### TASK TO COMPLETE
Would you print the material exactly, starting at its first line and ending at the line holding "col = scene.collection"?

___ ENTRIES SUPPLIED ___

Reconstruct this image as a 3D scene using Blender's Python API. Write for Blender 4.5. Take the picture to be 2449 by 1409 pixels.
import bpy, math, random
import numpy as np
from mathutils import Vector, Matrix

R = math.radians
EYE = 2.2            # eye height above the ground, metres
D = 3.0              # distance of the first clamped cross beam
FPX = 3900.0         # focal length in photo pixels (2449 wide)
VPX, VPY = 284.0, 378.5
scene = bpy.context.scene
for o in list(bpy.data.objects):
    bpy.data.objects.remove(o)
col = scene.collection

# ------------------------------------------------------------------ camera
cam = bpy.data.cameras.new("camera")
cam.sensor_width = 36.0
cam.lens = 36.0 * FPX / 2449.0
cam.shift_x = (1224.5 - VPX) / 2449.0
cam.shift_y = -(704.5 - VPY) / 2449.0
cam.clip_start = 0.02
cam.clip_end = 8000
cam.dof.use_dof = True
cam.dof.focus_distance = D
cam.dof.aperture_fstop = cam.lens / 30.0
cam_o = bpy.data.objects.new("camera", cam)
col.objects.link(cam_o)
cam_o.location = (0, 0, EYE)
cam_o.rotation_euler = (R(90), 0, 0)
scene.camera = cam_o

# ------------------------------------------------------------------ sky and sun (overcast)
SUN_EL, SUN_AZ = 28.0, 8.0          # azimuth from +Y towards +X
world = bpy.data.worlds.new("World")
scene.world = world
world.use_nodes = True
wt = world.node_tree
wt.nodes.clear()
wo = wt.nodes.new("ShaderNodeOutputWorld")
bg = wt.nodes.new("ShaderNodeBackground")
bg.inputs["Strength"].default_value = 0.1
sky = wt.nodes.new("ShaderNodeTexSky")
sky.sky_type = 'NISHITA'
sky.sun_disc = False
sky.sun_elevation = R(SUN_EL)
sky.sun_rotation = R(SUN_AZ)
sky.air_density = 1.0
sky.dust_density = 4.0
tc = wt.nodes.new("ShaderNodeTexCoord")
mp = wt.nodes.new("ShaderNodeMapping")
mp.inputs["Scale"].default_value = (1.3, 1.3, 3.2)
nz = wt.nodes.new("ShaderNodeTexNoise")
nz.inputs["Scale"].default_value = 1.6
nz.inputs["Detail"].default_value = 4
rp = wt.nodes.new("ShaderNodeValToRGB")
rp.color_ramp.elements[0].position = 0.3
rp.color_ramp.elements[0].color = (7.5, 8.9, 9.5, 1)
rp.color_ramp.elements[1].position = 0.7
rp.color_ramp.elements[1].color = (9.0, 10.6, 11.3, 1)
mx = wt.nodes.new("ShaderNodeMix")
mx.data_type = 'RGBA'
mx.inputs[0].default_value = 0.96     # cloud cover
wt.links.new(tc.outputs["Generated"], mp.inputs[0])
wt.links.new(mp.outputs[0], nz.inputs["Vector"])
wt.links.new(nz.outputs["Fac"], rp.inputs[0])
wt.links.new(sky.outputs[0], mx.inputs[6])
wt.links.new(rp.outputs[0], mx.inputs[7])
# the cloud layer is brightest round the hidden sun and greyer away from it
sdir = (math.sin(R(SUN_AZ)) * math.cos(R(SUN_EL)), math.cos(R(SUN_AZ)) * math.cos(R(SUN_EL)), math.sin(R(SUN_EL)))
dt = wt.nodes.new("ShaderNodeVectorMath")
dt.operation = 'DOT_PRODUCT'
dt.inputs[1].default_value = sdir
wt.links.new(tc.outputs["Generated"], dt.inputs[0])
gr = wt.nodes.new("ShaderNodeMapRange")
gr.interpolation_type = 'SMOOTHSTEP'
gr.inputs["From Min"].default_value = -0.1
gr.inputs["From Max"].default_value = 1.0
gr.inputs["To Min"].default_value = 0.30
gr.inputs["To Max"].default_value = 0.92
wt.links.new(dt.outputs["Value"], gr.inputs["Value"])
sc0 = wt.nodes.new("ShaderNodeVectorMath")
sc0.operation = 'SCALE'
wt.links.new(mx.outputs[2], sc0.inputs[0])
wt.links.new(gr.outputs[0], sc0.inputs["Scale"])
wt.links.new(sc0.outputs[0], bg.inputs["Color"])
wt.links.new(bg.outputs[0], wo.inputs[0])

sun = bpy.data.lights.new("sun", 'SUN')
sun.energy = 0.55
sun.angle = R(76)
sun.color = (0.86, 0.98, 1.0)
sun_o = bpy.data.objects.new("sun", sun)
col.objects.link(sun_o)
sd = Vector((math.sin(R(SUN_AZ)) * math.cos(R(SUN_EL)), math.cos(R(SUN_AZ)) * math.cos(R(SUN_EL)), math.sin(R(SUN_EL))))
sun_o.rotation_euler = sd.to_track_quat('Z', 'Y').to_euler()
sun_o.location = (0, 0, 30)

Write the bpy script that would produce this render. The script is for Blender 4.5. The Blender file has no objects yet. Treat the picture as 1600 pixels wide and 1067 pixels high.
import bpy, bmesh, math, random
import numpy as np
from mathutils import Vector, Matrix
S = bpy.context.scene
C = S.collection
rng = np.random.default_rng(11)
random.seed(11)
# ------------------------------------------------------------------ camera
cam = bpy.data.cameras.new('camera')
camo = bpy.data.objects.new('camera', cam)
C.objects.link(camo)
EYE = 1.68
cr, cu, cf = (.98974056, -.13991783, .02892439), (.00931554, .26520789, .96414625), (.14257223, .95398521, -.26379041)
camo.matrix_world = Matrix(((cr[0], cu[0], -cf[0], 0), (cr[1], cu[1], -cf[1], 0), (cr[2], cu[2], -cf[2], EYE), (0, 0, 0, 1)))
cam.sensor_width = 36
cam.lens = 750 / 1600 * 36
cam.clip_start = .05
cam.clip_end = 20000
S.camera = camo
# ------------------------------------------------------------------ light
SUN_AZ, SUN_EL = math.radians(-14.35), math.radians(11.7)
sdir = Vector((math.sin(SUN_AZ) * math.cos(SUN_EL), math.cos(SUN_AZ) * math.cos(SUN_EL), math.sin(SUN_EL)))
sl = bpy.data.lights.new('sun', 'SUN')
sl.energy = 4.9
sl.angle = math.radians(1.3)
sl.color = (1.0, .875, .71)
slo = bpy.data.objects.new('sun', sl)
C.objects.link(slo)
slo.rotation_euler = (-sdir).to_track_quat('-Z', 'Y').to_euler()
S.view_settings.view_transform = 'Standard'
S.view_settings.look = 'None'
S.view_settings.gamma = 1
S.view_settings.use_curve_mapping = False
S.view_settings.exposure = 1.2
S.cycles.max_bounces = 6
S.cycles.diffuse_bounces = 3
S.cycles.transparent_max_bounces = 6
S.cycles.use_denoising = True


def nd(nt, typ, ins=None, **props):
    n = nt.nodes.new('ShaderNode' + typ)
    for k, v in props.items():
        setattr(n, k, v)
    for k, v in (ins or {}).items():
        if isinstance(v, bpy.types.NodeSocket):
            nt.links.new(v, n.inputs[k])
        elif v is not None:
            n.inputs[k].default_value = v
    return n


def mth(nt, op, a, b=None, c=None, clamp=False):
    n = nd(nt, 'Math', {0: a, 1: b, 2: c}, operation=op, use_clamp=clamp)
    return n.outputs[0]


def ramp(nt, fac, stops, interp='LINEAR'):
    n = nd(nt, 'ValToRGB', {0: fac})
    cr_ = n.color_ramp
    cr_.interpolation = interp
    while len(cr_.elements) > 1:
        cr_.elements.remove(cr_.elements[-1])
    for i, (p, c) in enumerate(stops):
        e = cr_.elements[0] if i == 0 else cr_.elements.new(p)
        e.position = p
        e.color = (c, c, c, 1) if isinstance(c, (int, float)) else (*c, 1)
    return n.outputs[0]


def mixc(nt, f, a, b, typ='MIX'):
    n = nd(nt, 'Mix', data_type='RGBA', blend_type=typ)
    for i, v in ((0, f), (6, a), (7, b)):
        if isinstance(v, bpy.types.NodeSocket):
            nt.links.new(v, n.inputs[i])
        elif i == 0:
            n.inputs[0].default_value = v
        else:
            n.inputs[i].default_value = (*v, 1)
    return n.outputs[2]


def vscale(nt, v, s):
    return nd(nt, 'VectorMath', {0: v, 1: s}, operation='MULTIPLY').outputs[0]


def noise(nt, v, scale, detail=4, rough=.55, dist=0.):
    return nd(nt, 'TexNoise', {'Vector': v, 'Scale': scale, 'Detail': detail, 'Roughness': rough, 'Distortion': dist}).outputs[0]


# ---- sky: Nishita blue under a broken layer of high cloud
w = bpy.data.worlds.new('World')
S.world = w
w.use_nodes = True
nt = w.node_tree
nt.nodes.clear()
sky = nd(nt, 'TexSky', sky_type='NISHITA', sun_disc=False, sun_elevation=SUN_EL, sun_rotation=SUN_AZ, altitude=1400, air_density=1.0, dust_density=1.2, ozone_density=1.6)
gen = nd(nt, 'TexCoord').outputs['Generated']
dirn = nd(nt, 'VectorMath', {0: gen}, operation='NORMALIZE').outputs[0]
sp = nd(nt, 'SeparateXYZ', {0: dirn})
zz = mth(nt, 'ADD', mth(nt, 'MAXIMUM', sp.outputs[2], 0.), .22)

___

### THE REPLY
Reconstruct this image as a 3D scene using Blender's Python API. Write for Blender 4.5. Take the picture to be 2449 by 1409 pixels.
import bpy, math, random
import numpy as np
from mathutils import Vector, Matrix

R = math.radians
EYE = 2.2            # eye height above the ground, metres
D = 3.0              # distance of the first clamped cross beam
FPX = 3900.0         # focal length in photo pixels (2449 wide)
VPX, VPY = 284.0, 378.5
scene = bpy.context.scene
for o in list(bpy.data.objects):
    bpy.data.objects.remove(o)
col = scene.collection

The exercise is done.